1968: The story of Alexander Moyzes

1968: The story of Alexander Moyzes

Alexander Moyzes was a Slovak composer and one of the founders of classical music education in this country.

Like many Slovaks who were born at the first decade of the 20th century, Moyzes studied in the then Czechoslovak capital Prague. His professor was the famous Vitezslav Novak while one of his school-fellows was Jaroslav Jezek, a profound Czech jazz composer. Due to the impact of his teacher, Moyzes involved traditional music in his compositions, the influence of Jezek can be found in his Jazz sonata for two pianos.

In 1928, he moved back to Bratislava and became one of the key figures in forming the classical music scene in Slovakia. Neo-romantic composer Alexander Moyzes became one of the founders and the rector of the Academy of Performing Arts in Bratislava, the founder of the Slovak Radio Orchestra, the founder of SĽUK, i.e. the Slovak Centre For Traditional Culture.

According to musicologist Oliver Rehak, he was the only Slovak classical music composer who openly opposed the invasion of Czechoslovakia  by Warsaw Pact troops in August 1968. Moyzes included his protest in his 8th symphony named 21 August 1968. This piece was immediately banned, its printed scores were scrapped and he was fired from the post of the rector of the Academy of Performing Arts as well as the chair of the Slovak Composers’ Union.

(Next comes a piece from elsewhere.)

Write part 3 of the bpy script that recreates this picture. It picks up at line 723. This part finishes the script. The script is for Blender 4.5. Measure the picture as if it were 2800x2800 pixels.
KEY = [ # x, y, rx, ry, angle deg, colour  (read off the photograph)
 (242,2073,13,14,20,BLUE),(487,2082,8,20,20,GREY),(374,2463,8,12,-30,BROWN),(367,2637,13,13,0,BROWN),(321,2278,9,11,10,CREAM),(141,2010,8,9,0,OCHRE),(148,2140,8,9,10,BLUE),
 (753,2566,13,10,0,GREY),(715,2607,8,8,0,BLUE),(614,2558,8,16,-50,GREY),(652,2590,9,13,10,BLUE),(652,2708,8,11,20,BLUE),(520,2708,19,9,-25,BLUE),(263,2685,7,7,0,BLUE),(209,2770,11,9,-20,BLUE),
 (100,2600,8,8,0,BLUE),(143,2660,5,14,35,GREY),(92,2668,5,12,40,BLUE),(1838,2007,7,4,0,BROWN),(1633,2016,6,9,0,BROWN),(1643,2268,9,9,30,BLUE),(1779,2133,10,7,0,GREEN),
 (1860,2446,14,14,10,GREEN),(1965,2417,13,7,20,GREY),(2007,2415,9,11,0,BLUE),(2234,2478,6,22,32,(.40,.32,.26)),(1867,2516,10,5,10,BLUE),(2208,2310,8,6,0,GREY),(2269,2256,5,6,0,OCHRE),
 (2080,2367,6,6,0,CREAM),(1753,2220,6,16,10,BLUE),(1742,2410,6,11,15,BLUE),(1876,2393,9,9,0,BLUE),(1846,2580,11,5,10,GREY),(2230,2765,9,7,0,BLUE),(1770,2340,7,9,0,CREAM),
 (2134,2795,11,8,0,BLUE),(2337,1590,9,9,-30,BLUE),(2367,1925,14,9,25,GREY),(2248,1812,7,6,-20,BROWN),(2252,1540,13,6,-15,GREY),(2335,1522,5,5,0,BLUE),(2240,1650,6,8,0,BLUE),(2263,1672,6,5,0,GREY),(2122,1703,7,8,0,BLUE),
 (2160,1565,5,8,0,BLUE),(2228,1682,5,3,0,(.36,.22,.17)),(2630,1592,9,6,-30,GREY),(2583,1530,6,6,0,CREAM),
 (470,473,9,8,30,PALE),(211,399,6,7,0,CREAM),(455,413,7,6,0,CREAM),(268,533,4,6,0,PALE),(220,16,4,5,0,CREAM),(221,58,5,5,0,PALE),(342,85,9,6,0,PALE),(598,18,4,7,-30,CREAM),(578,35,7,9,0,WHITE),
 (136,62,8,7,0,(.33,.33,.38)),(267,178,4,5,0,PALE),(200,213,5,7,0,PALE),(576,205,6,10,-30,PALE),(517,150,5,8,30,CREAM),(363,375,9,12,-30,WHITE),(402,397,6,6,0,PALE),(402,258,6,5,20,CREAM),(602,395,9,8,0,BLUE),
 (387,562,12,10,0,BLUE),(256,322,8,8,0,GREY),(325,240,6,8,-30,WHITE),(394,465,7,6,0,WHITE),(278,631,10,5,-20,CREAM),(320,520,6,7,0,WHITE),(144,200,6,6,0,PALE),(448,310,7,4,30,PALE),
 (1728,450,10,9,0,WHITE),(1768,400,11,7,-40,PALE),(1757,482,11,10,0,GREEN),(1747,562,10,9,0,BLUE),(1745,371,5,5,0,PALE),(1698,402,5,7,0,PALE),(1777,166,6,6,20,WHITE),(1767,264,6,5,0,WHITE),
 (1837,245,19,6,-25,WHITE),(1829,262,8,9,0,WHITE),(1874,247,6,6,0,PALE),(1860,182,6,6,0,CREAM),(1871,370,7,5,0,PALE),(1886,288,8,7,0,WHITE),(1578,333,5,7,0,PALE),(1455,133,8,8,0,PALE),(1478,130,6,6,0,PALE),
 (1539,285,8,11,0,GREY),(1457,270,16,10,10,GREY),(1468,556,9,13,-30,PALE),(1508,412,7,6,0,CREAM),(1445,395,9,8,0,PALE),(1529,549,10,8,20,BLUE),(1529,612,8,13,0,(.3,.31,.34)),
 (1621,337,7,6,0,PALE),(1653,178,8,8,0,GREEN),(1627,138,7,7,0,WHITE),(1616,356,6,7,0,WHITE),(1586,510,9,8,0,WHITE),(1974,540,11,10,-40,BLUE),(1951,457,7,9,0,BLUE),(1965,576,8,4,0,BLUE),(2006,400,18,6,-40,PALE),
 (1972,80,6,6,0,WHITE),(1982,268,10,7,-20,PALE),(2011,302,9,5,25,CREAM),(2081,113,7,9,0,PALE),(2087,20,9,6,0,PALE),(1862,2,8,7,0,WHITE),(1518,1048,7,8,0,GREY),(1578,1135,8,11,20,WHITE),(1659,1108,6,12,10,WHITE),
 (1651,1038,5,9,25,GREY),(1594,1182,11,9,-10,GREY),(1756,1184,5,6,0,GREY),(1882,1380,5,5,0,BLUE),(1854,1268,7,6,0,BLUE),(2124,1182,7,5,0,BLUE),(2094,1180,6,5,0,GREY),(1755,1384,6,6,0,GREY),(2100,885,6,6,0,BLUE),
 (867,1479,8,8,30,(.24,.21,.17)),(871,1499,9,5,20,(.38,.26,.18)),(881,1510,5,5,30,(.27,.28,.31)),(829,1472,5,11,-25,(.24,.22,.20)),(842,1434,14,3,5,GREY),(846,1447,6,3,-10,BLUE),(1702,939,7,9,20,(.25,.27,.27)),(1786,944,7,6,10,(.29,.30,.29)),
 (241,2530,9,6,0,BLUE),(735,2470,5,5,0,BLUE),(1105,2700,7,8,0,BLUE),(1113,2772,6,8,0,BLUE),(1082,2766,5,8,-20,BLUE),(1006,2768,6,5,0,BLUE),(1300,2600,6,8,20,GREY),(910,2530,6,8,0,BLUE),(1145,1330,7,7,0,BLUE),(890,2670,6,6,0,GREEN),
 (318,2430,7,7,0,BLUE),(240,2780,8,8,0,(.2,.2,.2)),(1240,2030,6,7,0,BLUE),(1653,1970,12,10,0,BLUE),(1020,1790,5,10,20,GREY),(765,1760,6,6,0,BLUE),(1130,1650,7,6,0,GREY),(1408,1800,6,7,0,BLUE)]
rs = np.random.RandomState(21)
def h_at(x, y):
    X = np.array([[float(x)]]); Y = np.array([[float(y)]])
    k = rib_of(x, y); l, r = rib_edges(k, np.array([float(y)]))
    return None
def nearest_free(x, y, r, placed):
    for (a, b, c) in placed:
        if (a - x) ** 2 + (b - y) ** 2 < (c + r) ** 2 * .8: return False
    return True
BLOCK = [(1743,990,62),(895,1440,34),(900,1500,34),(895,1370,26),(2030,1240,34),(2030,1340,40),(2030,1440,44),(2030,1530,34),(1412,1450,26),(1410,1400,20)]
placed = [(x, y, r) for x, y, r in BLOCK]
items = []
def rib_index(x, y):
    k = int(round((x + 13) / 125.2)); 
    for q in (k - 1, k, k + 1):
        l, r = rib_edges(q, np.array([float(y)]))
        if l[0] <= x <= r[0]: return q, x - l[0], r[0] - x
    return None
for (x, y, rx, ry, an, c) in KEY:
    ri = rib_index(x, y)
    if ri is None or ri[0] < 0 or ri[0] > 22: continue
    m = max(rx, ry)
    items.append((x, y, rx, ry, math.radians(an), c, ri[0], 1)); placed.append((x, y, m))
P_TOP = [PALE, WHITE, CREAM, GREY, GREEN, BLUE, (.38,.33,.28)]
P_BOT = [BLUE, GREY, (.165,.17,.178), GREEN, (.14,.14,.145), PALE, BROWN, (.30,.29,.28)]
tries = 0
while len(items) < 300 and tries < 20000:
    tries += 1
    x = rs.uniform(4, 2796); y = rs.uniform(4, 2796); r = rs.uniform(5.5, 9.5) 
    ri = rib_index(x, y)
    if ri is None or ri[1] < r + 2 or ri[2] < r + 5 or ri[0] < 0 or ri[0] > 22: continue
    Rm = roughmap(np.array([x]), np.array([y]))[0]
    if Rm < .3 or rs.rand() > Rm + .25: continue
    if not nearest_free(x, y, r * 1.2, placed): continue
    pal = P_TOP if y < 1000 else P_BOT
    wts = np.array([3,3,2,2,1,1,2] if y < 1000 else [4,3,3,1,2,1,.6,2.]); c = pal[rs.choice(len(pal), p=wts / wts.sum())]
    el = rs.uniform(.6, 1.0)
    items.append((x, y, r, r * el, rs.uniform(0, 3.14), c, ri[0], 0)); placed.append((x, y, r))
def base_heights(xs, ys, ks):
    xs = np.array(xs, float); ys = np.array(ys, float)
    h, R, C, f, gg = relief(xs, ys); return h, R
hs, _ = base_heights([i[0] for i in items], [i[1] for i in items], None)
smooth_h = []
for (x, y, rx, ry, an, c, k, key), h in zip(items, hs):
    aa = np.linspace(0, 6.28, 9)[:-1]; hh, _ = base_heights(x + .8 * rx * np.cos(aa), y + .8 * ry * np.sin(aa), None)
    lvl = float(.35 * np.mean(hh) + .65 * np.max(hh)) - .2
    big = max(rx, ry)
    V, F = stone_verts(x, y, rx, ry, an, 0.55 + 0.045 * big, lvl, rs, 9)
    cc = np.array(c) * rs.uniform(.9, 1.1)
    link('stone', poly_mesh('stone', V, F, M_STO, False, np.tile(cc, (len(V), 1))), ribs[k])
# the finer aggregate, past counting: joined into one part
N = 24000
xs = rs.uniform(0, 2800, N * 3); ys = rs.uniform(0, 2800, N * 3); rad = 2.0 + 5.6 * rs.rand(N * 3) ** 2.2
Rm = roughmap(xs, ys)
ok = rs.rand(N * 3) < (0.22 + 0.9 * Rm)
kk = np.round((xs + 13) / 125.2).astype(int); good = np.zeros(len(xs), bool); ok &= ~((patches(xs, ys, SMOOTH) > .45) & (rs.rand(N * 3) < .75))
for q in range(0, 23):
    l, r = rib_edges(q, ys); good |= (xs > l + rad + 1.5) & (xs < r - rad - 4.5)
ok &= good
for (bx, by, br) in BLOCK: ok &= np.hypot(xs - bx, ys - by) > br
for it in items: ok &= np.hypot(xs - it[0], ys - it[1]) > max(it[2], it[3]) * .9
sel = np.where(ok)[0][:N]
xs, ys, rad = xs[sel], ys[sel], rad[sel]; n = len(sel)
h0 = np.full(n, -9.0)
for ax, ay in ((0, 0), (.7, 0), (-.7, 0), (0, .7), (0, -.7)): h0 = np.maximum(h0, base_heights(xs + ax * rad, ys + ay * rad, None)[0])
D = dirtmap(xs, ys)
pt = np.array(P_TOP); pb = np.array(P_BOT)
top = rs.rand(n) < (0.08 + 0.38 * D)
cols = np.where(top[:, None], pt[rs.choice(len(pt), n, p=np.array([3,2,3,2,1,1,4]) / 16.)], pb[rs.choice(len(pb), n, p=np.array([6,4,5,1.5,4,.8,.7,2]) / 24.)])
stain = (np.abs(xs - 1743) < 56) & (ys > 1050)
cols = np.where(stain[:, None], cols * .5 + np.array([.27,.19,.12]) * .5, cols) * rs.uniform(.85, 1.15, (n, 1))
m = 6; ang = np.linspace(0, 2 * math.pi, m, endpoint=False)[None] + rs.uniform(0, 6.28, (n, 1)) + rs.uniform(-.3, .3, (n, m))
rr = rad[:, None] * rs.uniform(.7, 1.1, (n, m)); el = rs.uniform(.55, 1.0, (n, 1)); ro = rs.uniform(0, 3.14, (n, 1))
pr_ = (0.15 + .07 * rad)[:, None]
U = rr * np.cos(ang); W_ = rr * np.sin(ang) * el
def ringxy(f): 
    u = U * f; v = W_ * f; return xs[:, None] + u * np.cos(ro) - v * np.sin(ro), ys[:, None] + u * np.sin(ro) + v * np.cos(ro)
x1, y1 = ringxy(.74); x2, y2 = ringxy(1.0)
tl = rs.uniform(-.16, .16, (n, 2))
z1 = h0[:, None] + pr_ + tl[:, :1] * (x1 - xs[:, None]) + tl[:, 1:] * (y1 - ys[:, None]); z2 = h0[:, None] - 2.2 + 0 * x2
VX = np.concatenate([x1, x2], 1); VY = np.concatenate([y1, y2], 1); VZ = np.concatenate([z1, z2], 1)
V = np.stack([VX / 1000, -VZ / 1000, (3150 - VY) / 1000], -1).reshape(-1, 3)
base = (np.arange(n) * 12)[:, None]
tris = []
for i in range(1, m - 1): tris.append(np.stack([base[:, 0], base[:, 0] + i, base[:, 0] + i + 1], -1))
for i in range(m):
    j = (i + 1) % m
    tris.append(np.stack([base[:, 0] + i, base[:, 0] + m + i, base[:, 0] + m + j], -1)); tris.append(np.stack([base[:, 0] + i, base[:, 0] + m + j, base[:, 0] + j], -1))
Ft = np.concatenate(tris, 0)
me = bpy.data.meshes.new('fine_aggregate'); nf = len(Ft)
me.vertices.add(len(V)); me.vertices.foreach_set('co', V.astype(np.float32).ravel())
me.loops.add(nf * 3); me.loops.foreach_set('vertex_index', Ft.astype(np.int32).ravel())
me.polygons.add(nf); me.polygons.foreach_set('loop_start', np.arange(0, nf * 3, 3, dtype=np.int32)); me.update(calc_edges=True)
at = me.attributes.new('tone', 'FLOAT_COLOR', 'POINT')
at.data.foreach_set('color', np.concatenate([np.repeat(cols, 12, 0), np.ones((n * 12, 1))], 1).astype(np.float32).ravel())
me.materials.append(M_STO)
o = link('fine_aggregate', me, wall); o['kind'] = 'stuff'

“He is of a very complicated nature with uttermost individualistic features,” read a staff report issued at the early year of the so-called normalization in 1972. The communist regime let him teach. Thanks to this, Moyzes brought up a generation of significant composers successful also abroad including Martin Burlas, Juraj Hatrik, Peter Breiner and even the late Vaso Patejdl. Up until today, Alexander Moyzes has been one of the most performed Slovak composers in abroad.